As coping mechanisms go, it's not too bad to eat some yoghurt and fruit if you're emotional. It is a problem if you eat chocolate when you are emotional... even if the calorific value of that food is the same as yoghurt and fruit.
However emotional one might get, eating free foods will result in, say, a binge of 500 calories. It'd be tough to beat that on free food alone without becoming uncomfortably full, or bored. Eating syns could result in much more than this... and even if you limit the calorific value.. the fact that you are not full at the end of it (because of the low energy density) means that you are likely to binge more/again.

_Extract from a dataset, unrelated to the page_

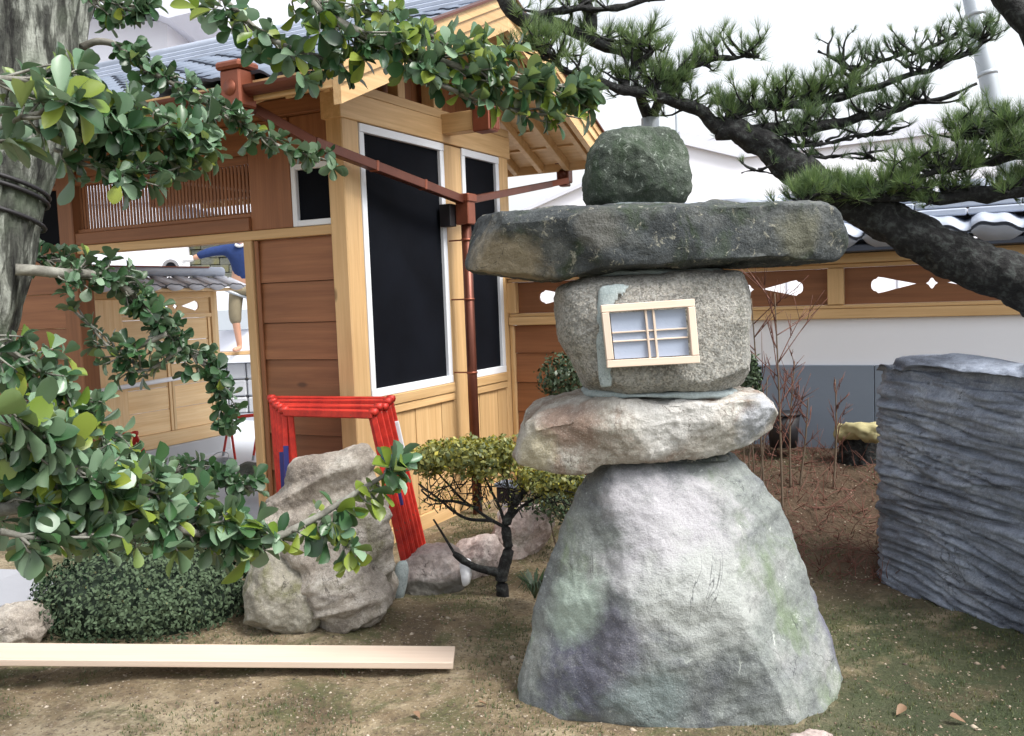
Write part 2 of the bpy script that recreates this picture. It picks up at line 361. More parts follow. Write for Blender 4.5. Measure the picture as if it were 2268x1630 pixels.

So, yeah, it's important to address why we eat and when we eat and try to only eat when we need to. But that isn't all that easy for many of us. And when it's not... eating free foods (even over and above what we 'need') is a better option that eating syns - even if the calorific value is the same.
A case in point was me, last night. I wasn't really hungry but I was tired and a bit grumpy. I probably should have had a glass of water and gone to bed.
But, instead, I had a jacket potato with half a tin of beans at about 10pm. That isn't particularly healthy... and it was a 'waste' of calories. But it won't affect my weight loss in any real way and is sustainable long term.
But following Slimming World enables me to do that... and it's something that I need to do from time to time. If I was counting calories, I'd be depriving myself of that (actually quite small) emotional eat. I might have had a few calories left and had a bag of crisps instead of my potato.
But that wouldn't have filled me up... and it would have left me still feeling empty and as though I hadn't eaten.
It's important to make this diet work for you. To tailor it, slightly and if necessary, to ensure your 'trigger' foods or whatever don't cause problems. I do it with Mullerlights.
But, the point remains that for the vast majority of people... calorie counting on this diet is not necessary and will serve to complicate matters and potentially lead to eating unnecessary 'synful' foods that don't fill us up and lead to more binges.
PS
I think it would be a really good experiment to work out from my weekly food diary how I did it on SW, whether it would have fitted into WW and how many calories in total I consumed/burnt.
I guess that it could have fitted into both WW and SW... and it would have been a low number of calories. If I get time tomorrow, I'll try and work it out. I think SW will have naturally reduced my calorie intake to a healthy, but low enough level to loose weight. As such, there's no need for me to count calories, even if I eat 'emotionally' with free foods.